Но, к сожалению, как часто в жизни мы видим некое «возвышенное» представление о монашеском пути, безвременно последовав которому страстный человек остается (в лучшем случае) без плода. К примеру, кто-то создал себе мнение, что такое пустыня: вот он уединился и хорошо живет. Розовые «картинки» себе нарисовал, потом достиг желаемого - и все. Уже сам себе в келье, никто к нему не приходит, женщин не видит, занимается своими келейными делами, в молитву погружается, правило держит - и он доволен. Он достиг своего идеала. А в самом-то деле страсти остались. Пойди, копни - что там будет?.. Вот и все. Потому я говорю, что идеал, к которому мы должны стремиться иной. Искоренения страстей надо искать, а не того, чтобы только уединиться в келье и чтобы тебя никто не «кантовал». Это не монашество, это сарабаитство. Как говорил преподобный Кассиан Римлянин о такой категории людей: они «совершенные» только тогда, когда их никто не трогает. А тронь - не оберешься горя. Это можно прочитать в книге преподобного Кассиана Римлянина, в ней говорится о монахах-сарабаитах, которые уединялись, а страстей своих не искореняли.
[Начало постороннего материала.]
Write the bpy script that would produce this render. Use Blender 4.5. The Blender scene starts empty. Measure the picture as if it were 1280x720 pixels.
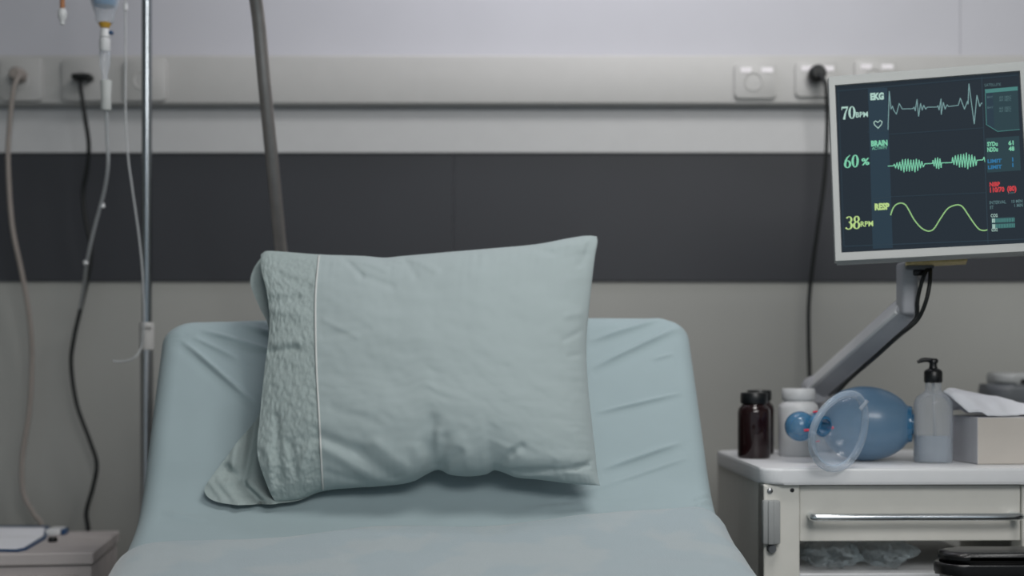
import bpy, bmesh, math, random
from math import sin, cos, pi, radians
from mathutils import Vector, Matrix, noise

# ---------------------------------------------------------------- camera, world, light
S = bpy.context.scene
COL = S.collection
F = 1280 * 50 / 36.0
HY = 445.0
CZ = 1.05

cam_d = bpy.data.cameras.new('camera'); cam = bpy.data.objects.new('camera', cam_d); COL.objects.link(cam)
cam.location = (0, 0, CZ); cam.rotation_euler = (pi / 2, 0, 0)
cam_d.lens = 50; cam_d.sensor_width = 36; cam_d.shift_y = (HY - 360) / 1280
cam_d.clip_start = 0.05
cam_d.dof.use_dof = True; cam_d.dof.focus_distance = 2.17; cam_d.dof.aperture_fstop = 2.0
S.camera = cam

S.view_settings.view_transform = 'Standard'; S.view_settings.look = 'None'
S.view_settings.gamma = 1; S.view_settings.exposure = -0.12
S.view_settings.use_curve_mapping = False

w = bpy.data.worlds.new('world'); S.world = w; w.use_nodes = True
w.node_tree.nodes['Background'].inputs[0].default_value = (0.78, 0.90, 1.0, 1)
w.node_tree.nodes['Background'].inputs[1].default_value = 0.50

def area(name, loc, target, sx, sy, power, color, spread=180):
    l = bpy.data.lights.new(name, 'AREA'); l.shape = 'RECTANGLE'; l.size = sx; l.size_y = sy
    l.energy = power; l.color = color; l.spread = radians(spread)
    o = bpy.data.objects.new(name, l); COL.objects.link(o); o.location = loc
    o.rotation_euler = (Vector(target) - Vector(loc)).to_track_quat('-Z', 'Y').to_euler()
    return o
area('ceiling_key_light', (0.55, 1.72, 2.66), (0.25, 2.4, 0.8), 0.7, 0.6, 20, (1.0, 0.975, 0.95))
area('front_fill_light', (0.75, -0.4, 2.45), (0.8, 2.6, 0.7), 1.6, 0.8, 40, (1.0, 0.985, 0.97))  # added fill from the front, brightens upright faces; no known lamp there
area('overbed_wall_light', (0.08, 2.80, 2.42), (0.08, 3.15, 1.70), 0.8, 0.10, 4.2, (0.93, 0.90, 1.0))

# ---------------------------------------------------------------- helpers
def P(px, py, d):
    return Vector(((px - 640) / F * d, d, CZ - (py - HY) / F * d))
def toPx(v):
    return 640 + F * v.x / v.y, HY - F * (v.z - CZ) / v.y

def lin(c):
    return tuple(((x / 255) / 12.92 if x / 255 <= 0.04045 else ((x / 255 + 0.055) / 1.055) ** 2.4) for x in c) + (1,)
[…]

Вопрос: То есть, они составили себе неправильное представление о монашеском совершенстве?
Ответ: Да. Они просто удалялись от общения с братией и не преуспевали абсолютно, и вряд ли спасались.
Вопрос: А как же сказано, что в пустыню уходят не только из-за желания совершенства, но и по немощи. Как это понять?
Ответ: По немощи - когда человека одолевают грубые страсти, и он не может с ними справиться. Тогда уединение может быть полезно. Но, во-первых, этого надо достигать путем смиренным, о котором говорили выше. Во-вторых, на этом нельзя останавливаться - это для того только, чтобы временно убежать от соблазнов, которым человек не может противиться. А потом все равно Промыслом Божиим надо будет пересдавать экзамен.
И еще нужно иметь в виду такой момент. Очень важно учитывать умение отрекаться от своего «я». Ведь когда монах в монастыре пренебрежет деланием послушания - приходит он, скажем, в пустыню, и по привычке впадает в своеволие. Но поскольку в монастыре человек борется с демоном как с кошкой, а в пустыне - как со львом, то одолевают беднягу такие страсти, что... просто слов нет. Очень скорбные случаи бывают. А когда человек ценит послушание и упражняется в нем, тогда он и в монастыре преуспевает, и где угодно.
_________________________________________________
1 Иеромонах Киево-Печерской Лавры: после закрытии (в 1961 году) монастыря подвизался в горах Кавказа (прим. ред).